At4 — Silvana Estrada
COATEPEC | On "Marchita", "Abrazo", and the soft power of silence in her music
WORDS BY REBECCA DAVISON-MORA
ILLUSTRATIONS BY DANE THIBEAULT
INTERVIEW BY MICHAEL ZARATHUS-COOK
Words are sacred to Silvana Estrada. In her album Marchita — a contemporary meditation on Mexican folk music — poetry is at the forefront, resting on a carefully constructed musical landscape. The result of this combination is a symphonic soundscape wherein lyrics that speak of loneliness, love, and hope swirl with dramatic melodies that prevent them from sinking to their depths.
Despite the constant music that wafted throughout her formative years — her parents are both luthiers — the geography of rural Veracruz taught her to lean into silence. This comfortability with silence is now wielded with precision in her music. Next to the silence and the music there is also poetry, and a particularly a poetic quality to Estrada’s thinking. It’s a poetry that’s been touched variably by her cinematic influences, her love of Paris, and a fervent desire for vulnerability, among others. Loneliness — a recurrent theme within the poetics of her lyricism — is seemingly a companion to the silence. But of course, in Spanish soledad does not always mean loneliness, and silence is never really silent. It is, as Estrada describes, merely “the absence of words.”
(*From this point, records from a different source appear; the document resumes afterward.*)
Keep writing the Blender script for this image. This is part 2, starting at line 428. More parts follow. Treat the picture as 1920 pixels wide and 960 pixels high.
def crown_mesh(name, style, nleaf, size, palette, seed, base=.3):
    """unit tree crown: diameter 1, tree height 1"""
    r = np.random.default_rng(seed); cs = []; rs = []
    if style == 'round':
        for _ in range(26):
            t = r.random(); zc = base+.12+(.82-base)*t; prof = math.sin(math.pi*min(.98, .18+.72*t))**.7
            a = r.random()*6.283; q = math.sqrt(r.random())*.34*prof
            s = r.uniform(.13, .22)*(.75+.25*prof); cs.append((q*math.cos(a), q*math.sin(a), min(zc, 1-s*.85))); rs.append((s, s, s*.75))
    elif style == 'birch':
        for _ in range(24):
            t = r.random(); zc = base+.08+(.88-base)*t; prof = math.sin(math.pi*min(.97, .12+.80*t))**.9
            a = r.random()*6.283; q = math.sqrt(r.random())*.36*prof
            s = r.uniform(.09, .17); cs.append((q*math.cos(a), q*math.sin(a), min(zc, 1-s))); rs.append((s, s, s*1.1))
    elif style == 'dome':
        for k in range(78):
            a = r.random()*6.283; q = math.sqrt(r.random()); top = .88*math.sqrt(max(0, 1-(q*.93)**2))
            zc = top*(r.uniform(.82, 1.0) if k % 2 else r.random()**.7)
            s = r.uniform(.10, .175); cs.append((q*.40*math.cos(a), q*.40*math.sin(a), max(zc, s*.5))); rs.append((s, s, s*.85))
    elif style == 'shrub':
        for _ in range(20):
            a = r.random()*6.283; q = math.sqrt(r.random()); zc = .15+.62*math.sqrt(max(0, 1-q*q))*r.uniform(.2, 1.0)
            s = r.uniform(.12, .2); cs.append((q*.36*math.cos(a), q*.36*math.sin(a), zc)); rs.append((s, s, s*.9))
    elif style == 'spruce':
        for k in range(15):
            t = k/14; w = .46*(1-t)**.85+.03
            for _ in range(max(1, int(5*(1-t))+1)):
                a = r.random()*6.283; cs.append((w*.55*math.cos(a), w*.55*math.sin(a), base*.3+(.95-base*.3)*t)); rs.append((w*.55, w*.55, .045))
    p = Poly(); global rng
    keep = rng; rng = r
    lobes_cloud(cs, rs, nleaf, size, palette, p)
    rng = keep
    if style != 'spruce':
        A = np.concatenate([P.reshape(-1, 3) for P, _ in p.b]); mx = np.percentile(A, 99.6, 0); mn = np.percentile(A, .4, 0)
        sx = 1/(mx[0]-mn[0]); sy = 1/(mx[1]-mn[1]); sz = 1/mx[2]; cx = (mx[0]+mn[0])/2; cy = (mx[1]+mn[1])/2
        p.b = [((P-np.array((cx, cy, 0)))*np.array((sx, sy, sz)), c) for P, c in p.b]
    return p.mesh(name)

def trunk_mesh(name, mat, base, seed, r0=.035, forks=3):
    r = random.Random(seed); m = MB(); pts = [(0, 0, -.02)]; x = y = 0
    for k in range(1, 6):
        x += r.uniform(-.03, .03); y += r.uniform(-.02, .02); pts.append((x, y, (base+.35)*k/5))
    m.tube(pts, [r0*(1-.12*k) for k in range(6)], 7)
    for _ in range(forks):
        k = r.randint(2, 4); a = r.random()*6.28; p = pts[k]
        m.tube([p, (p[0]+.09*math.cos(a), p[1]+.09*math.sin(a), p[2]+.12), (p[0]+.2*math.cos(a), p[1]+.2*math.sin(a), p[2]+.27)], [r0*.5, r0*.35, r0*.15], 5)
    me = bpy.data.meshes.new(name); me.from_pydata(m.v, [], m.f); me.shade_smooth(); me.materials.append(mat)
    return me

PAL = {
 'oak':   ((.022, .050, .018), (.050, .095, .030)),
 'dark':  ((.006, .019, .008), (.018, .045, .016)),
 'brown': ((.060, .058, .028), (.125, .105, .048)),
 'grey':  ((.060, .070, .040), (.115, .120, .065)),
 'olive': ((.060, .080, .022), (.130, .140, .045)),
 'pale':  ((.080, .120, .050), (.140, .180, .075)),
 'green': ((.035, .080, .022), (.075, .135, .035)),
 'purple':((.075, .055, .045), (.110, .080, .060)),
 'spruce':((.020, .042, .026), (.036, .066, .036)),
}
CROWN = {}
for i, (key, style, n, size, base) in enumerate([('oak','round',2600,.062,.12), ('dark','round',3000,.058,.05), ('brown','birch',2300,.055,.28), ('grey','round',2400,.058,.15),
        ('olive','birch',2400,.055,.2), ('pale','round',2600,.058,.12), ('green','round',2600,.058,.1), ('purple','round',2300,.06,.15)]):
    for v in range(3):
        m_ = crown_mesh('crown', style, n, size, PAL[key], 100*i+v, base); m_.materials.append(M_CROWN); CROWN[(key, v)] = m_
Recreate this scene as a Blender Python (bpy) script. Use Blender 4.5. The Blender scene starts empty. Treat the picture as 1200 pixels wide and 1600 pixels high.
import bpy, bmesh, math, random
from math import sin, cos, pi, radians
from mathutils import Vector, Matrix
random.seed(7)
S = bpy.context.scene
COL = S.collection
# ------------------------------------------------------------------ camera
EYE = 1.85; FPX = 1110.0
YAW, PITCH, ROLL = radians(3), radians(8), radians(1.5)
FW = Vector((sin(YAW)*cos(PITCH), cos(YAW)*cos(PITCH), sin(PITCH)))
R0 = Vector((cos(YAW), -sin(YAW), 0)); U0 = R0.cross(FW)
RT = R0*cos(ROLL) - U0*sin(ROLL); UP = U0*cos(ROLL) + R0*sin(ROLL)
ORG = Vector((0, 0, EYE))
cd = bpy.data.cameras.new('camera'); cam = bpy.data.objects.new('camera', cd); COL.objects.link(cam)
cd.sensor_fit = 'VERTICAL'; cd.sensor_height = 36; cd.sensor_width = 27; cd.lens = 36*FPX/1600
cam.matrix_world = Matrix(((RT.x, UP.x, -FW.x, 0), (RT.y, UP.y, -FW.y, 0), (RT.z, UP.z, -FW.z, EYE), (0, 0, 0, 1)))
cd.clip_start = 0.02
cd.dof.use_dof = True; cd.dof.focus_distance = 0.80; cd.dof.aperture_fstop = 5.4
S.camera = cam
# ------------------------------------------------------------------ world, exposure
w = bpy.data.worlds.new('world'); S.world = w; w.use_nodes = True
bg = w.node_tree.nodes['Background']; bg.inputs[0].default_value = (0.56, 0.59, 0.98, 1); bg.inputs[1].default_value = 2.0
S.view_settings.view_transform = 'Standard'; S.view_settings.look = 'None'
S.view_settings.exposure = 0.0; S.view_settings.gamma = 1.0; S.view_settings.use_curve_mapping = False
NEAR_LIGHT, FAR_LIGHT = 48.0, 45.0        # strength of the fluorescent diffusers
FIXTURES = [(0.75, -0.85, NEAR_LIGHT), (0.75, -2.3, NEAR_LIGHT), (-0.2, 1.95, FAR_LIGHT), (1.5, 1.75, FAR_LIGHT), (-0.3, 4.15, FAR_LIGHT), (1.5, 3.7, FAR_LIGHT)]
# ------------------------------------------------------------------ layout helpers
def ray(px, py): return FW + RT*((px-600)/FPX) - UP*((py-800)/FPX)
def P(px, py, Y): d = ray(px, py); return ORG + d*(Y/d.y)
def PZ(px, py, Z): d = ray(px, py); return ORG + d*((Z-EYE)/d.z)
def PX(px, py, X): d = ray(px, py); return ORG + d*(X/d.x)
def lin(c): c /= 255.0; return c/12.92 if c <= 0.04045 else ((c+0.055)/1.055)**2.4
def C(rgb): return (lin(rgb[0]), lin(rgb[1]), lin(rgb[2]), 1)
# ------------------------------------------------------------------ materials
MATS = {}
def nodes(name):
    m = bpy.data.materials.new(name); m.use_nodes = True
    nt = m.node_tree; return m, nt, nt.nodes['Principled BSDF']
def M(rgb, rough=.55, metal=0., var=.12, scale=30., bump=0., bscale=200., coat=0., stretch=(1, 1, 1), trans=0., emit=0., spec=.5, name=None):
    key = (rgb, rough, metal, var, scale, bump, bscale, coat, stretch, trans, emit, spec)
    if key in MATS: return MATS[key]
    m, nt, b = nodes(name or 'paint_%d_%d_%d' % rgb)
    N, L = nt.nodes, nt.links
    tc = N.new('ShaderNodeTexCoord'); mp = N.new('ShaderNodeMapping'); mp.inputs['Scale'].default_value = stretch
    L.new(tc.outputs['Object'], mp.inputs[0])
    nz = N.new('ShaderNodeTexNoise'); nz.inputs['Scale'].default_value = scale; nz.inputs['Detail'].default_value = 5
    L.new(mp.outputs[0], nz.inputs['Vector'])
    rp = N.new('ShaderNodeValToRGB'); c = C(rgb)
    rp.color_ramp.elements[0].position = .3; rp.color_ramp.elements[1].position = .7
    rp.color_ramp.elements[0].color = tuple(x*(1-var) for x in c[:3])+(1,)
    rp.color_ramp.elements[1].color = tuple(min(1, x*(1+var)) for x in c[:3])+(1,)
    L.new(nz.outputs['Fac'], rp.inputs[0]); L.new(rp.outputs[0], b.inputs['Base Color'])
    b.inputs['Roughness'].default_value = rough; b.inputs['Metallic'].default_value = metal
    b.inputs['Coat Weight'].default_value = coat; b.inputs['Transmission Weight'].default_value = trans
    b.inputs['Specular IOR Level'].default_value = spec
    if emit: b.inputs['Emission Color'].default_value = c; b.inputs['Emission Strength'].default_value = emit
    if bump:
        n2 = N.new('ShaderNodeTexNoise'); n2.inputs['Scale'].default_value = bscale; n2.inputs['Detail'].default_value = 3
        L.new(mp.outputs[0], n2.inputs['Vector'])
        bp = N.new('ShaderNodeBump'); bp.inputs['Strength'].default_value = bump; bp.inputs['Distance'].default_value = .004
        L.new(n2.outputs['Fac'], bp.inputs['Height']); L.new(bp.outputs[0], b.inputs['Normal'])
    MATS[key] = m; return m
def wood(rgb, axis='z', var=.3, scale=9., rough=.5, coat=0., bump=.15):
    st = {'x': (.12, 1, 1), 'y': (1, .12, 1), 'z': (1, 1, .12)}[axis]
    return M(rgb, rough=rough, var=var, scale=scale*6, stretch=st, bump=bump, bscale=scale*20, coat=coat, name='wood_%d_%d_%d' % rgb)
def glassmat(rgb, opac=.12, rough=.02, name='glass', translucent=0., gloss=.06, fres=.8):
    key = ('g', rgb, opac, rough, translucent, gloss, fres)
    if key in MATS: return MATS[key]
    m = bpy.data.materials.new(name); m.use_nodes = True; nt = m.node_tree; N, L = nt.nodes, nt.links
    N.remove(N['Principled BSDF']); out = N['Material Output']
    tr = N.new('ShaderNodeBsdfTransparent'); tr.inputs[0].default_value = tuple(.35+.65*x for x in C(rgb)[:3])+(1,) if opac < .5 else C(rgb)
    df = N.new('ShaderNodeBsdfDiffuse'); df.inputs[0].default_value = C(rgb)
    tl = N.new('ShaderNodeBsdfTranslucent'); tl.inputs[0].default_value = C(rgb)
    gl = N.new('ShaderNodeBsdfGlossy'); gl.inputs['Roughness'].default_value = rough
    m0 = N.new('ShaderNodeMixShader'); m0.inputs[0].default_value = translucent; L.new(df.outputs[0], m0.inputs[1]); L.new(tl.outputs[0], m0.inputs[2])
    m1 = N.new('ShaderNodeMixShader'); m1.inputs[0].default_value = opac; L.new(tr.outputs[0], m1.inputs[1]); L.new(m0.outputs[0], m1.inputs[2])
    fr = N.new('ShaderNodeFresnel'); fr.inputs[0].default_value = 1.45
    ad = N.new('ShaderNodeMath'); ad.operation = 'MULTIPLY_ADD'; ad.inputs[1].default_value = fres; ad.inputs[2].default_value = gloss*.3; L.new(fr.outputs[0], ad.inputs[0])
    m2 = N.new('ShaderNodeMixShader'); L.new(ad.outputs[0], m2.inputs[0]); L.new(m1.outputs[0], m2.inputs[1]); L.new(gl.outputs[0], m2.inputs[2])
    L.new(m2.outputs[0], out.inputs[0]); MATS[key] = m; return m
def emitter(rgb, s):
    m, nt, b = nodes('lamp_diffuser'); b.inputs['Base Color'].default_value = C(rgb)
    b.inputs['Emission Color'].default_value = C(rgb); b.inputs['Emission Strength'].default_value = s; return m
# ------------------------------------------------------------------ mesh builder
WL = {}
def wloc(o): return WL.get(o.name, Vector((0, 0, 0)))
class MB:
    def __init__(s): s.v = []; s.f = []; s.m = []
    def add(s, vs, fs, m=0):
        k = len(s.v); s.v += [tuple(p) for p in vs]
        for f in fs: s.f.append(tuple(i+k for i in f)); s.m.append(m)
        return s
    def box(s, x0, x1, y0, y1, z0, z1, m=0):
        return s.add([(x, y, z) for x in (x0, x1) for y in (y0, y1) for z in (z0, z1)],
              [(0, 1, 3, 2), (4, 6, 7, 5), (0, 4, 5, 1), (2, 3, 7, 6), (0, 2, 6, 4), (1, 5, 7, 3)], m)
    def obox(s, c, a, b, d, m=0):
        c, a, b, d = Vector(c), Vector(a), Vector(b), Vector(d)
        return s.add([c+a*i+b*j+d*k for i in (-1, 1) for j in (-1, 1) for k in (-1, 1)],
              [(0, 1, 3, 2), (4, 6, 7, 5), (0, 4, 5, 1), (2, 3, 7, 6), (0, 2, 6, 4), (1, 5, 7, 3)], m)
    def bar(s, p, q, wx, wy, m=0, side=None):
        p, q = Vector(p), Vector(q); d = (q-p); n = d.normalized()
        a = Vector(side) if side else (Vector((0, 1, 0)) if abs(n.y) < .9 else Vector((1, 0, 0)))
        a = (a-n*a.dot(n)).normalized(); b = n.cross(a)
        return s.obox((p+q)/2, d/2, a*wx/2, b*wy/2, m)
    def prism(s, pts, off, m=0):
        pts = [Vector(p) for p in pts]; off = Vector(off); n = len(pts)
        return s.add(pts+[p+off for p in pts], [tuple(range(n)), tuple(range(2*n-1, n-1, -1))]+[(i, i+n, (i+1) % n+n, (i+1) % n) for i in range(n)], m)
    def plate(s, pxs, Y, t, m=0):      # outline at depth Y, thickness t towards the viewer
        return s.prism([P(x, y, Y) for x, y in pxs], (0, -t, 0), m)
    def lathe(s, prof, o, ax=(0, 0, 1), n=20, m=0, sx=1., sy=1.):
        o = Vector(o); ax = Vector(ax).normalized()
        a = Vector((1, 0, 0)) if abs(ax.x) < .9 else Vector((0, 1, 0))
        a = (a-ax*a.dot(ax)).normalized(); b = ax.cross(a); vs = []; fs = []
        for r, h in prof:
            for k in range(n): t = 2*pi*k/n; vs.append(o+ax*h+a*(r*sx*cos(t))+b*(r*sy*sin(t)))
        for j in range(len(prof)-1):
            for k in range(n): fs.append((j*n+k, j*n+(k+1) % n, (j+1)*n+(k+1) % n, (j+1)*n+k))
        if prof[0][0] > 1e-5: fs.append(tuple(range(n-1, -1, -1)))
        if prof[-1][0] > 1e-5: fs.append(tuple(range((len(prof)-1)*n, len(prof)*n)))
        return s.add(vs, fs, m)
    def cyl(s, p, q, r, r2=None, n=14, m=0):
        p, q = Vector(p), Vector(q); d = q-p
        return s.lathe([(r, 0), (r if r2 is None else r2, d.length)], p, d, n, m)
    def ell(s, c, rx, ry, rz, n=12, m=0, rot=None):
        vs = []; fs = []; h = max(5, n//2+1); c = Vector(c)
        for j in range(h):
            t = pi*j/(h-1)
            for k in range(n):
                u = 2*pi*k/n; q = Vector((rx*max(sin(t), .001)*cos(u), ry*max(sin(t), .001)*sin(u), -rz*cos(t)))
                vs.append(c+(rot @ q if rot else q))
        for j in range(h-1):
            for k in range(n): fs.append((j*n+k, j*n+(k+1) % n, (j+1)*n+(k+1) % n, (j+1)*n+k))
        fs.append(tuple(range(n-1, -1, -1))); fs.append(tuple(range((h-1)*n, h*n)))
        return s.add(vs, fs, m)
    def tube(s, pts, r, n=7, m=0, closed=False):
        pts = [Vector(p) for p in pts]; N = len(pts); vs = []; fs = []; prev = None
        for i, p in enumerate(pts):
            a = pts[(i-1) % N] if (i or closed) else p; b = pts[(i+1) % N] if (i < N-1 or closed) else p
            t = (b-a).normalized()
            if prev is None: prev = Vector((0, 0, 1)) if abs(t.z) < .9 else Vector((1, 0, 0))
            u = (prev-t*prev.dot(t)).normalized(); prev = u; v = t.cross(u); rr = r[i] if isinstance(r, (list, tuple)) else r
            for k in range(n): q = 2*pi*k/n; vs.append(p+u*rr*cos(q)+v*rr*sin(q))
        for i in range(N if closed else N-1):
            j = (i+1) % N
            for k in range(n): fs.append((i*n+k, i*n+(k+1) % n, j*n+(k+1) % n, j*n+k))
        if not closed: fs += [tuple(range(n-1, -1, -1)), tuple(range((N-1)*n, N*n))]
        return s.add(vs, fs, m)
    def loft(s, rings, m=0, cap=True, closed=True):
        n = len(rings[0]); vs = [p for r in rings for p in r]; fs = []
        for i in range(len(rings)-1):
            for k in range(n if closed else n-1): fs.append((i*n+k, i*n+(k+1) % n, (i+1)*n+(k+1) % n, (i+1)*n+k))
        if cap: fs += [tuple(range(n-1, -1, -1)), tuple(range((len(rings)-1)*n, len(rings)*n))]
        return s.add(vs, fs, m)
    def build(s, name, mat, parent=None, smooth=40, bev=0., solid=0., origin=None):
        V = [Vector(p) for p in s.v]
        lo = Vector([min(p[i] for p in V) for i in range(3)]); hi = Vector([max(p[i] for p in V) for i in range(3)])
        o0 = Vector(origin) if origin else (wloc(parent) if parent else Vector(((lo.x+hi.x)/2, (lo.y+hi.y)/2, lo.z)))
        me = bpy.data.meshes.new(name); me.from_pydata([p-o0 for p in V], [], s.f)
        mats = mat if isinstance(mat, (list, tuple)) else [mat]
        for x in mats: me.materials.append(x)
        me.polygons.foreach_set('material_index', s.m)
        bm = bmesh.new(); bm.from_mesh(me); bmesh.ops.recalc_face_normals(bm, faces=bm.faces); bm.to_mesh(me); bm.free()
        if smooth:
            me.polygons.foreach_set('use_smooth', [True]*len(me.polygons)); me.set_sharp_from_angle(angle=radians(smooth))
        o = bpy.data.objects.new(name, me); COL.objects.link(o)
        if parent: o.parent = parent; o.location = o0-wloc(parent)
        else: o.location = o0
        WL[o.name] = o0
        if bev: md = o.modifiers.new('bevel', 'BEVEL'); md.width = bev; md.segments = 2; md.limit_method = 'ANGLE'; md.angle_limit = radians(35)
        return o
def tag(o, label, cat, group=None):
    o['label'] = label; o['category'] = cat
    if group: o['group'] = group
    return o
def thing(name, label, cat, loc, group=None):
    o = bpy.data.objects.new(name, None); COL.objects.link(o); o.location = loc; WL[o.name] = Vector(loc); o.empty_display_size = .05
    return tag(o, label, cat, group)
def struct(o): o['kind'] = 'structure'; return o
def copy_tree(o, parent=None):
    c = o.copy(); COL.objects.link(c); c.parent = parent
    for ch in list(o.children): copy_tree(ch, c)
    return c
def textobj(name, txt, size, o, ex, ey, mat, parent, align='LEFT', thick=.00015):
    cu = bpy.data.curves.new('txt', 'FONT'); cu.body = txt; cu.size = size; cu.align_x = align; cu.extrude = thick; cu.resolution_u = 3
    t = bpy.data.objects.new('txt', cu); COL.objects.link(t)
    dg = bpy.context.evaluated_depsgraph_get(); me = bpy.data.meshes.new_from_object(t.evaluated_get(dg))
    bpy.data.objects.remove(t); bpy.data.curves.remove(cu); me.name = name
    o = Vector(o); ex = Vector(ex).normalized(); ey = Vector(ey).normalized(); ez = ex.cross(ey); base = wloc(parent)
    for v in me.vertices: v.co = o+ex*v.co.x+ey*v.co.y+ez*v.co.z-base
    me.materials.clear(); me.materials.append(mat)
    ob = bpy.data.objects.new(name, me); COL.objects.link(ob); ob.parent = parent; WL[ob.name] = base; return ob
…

Nowhere is this poetic spirit more evident than in her music video for “Tom’s Diner”, her cover of the Suzanne Vega classic, and her only English release. The story of feminine interior life comes alive in this music video, which presents more as a short film, capturing a mood that’s distinct from the original─and distinctly Silvana. With a painterly treatment, solo vignettes are carefully crafted. They feature Estrada winking or smiling as she enjoys her solo run of a cantina that could be found in 1920s Paris or today’s Roma neighbourhood in Mexico City. She is not melancholy in her loneliness, and when the cumbia at the end fades, we are not sad that the dancers leave or that our protagonist is left alone in the empty café. For it is solitude that she embraces, not loneliness. The joy of watching and listening to this musicality is luminous.